Output each line exactly as it appears, skipping any embedded picture.
***** SUPPLIED DATA *****
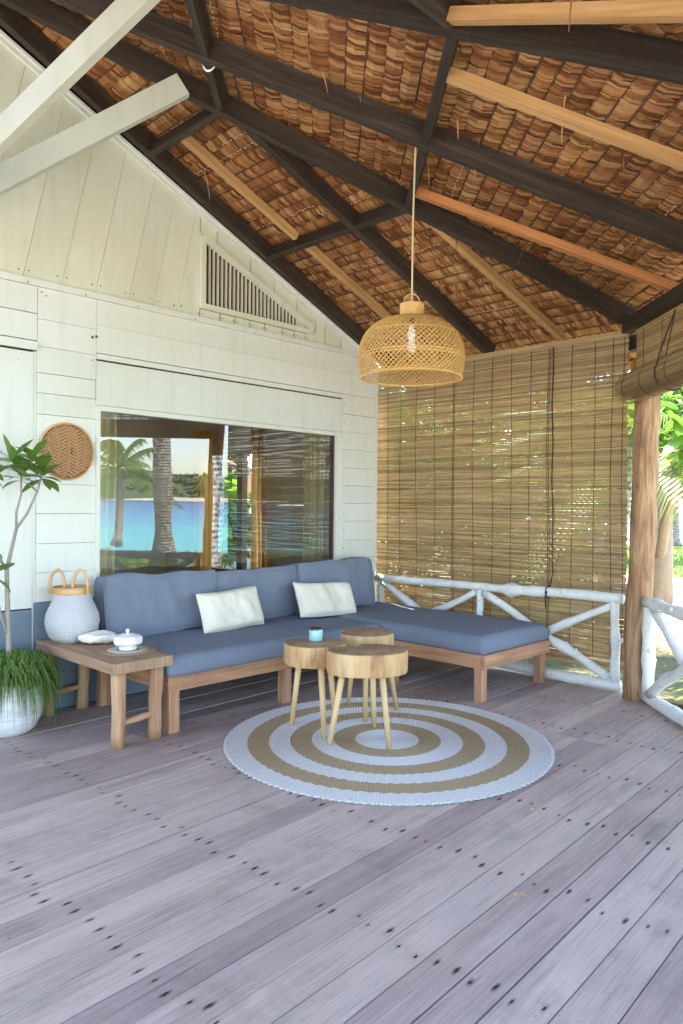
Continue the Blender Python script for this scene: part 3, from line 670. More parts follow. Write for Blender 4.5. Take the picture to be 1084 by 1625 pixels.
# tan intermediate rafters
for k, a, b, mat in ((0, (2.86, 4.39), (3.885, 4.33), 'tan'), (0, (3.95, 4.31), (5.6, 4.24), 'tan'), (0, (4.05, 3.2), (5.6, 2.92), 'tan'),
                     (1, (3.80, 3.08), (5.0, 1.72), 'orange'), (1, (2.87, 2.14), (3.95, .95), 'tan'), (2, (2.55, 1.88), (2.62, .2), 'tan'), (2, (1.6, 1.98), (1.6, .2), 'tan')):
    member(on_facet(k, *a), on_facet(k, *b), .05, .055, mat, fnorm(k), 'batten', .012)
# eave plates
for k in range(NF):
    tt = 1.035 if k == 0 else .99; a, b = fp(k, tt, 0 if k else .06), fp(k, tt, 1); member(a - V((0, 0, .07)), b - V((0, 0, .07)), .08, .10, 'beam', V((0, 0, 1)), 'eave_plate')
# thatch rows
STEP = .105
for k in range(NF):
    nn = fnorm(k); a, b = FAC[k]; mid = (a + b) / 2
    up = nn.cross((b - a).normalized()).normalized()
    if up.z < 0: up = -up
    sl = (mid - APEX).length if False else abs((APEX - a).dot(up)); tmax = 1.15
    fine = k < 3; lw = .019 if fine else .12; step = STEP if fine else .2
    NR = int(sl * tmax / step)
    for i in range(1, NR):
        t = tmax - (i * step) / sl
        if t < .03: break
        jit = rn(-.012, .012) / sl
        p0, p1 = fp(k, t + jit, -.012 if k else .0), fp(k, t + jit, 1.012 if k != 4 else 1.0)
        d = p1 - p0; d.normalize(); p0 = p0 - d * (.36 if k else 0); p1 = p1 + d * .36; d = p1 - p0; ln = d.length; d.normalize(); mm = MB(); s = rn(0, .03)
        base = TH + .012
        sag = rn(-.006, .006)
        while s < ln:
            w = lw * rn(.6, 1.5); tw = rn(-.055, .055); r = random.random(); hh = rn(0, .006) + .009 * MN.noise(V((s * 3, i, k))); ed = rn(-.006, .006) + .016 * MN.noise(V((s * 2.2, i * 1.7, k)))
            P = p0 + d * s; sk = d * tw
            prof = [(.014 + ed, .024 + hh), (.011 + ed, .007 + hh + sag), (-.035, .002 + hh + sag), (-.19, .040 + hh)]
            rows = [(P + up * q + sk * (q * 3 if q < 0 else 0) + nn * (base + z)) for q, z in prof]
            for j in range(3):
                A0, A1 = rows[j], rows[j + 1]; ww = d * (w * 1.25); tl = nn * rn(-.003, .003)
                mm.quad(A0 - d * .006, A1 - d * .006, A1 + ww + tl, A0 + ww + tl, [(r, j * .33), (r, j * .33 + .33), (r + .0009, j * .33 + .33), (r + .0009, j * .33)])
            s += w
        o = mm.obj('thatch_row', M['thatch'], roof)
        if fine:
            bm = MB(); q0, q1 = p0 + up * .012 + nn * (base + .016), p1 + up * .012 + nn * (base + .016)
            bm.tube([q0, q1], .0065, 5); bm.obj('stick', M['batten'], o)
            if random.random() < (.3 if k == 0 else .22 if k == 1 else .1):
                sm = MB(); s = rn(0, ln * .5); e = min(ln, s + rn(.5, 1.6))
                while s < e:
                    q = p0 + d * s - up * rn(.045, .055) + nn * (base - .003); sm.beam(q, q + d * .02 + up * rn(-.003, .003), .004, .003, nn); s += rn(.034, .045)
                sm.obj('stitching', M['stitch'], o, kind='stuff')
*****
* **ANSWER FOR THIS EXERCISE**:
Continue the Blender Python script for this scene: part 3, from line 670. More parts follow. Write for Blender 4.5. Take the picture to be 1084 by 1625 pixels.
# tan intermediate rafters
for k, a, b, mat in ((0, (2.86, 4.39), (3.885, 4.33), 'tan'), (0, (3.95, 4.31), (5.6, 4.24), 'tan'), (0, (4.05, 3.2), (5.6, 2.92), 'tan'),
                     (1, (3.80, 3.08), (5.0, 1.72), 'orange'), (1, (2.87, 2.14), (3.95, .95), 'tan'), (2, (2.55, 1.88), (2.62, .2), 'tan'), (2, (1.6, 1.98), (1.6, .2), 'tan')):
    member(on_facet(k, *a), on_facet(k, *b), .05, .055, mat, fnorm(k), 'batten', .012)
# eave plates
for k in range(NF):
    tt = 1.035 if k == 0 else .99; a, b = fp(k, tt, 0 if k else .06), fp(k, tt, 1); member(a - V((0, 0, .07)), b - V((0, 0, .07)), .08, .10, 'beam', V((0, 0, 1)), 'eave_plate')
# thatch rows
STEP = .105
for k in range(NF):
    nn = fnorm(k); a, b = FAC[k]; mid = (a + b) / 2
    up = nn.cross((b - a).normalized()).normalized()
    if up.z < 0: up = -up
    sl = (mid - APEX).length if False else abs((APEX - a).dot(up)); tmax = 1.15
    fine = k < 3; lw = .019 if fine else .12; step = STEP if fine else .2
    NR = int(sl * tmax / step)
    for i in range(1, NR):
        t = tmax - (i * step) / sl
        if t < .03: break
        jit = rn(-.012, .012) / sl
        p0, p1 = fp(k, t + jit, -.012 if k else .0), fp(k, t + jit, 1.012 if k != 4 else 1.0)
        d = p1 - p0; d.normalize(); p0 = p0 - d * (.36 if k else 0); p1 = p1 + d * .36; d = p1 - p0; ln = d.length; d.normalize(); mm = MB(); s = rn(0, .03)
        base = TH + .012
        sag = rn(-.006, .006)
        while s < ln:
            w = lw * rn(.6, 1.5); tw = rn(-.055, .055); r = random.random(); hh = rn(0, .006) + .009 * MN.noise(V((s * 3, i, k))); ed = rn(-.006, .006) + .016 * MN.noise(V((s * 2.2, i * 1.7, k)))
            P = p0 + d * s; sk = d * tw
            prof = [(.014 + ed, .024 + hh), (.011 + ed, .007 + hh + sag), (-.035, .002 + hh + sag), (-.19, .040 + hh)]
            rows = [(P + up * q + sk * (q * 3 if q < 0 else 0) + nn * (base + z)) for q, z in prof]
            for j in range(3):
                A0, A1 = rows[j], rows[j + 1]; ww = d * (w * 1.25); tl = nn * rn(-.003, .003)
                mm.quad(A0 - d * .006, A1 - d * .006, A1 + ww + tl, A0 + ww + tl, [(r, j * .33), (r, j * .33 + .33), (r + .0009, j * .33 + .33), (r + .0009, j * .33)])
            s += w
        o = mm.obj('thatch_row', M['thatch'], roof)
        if fine:
            bm = MB(); q0, q1 = p0 + up * .012 + nn * (base + .016), p1 + up * .012 + nn * (base + .016)
            bm.tube([q0, q1], .0065, 5); bm.obj('stick', M['batten'], o)
            if random.random() < (.3 if k == 0 else .22 if k == 1 else .1):
                sm = MB(); s = rn(0, ln * .5); e = min(ln, s + rn(.5, 1.6))
                while s < e:
                    q = p0 + d * s - up * rn(.045, .055) + nn * (base - .003); sm.beam(q, q + d * .02 + up * rn(-.003, .003), .004, .003, nn); s += rn(.034, .045)
                sm.obj('stitching', M['stitch'], o, kind='stuff')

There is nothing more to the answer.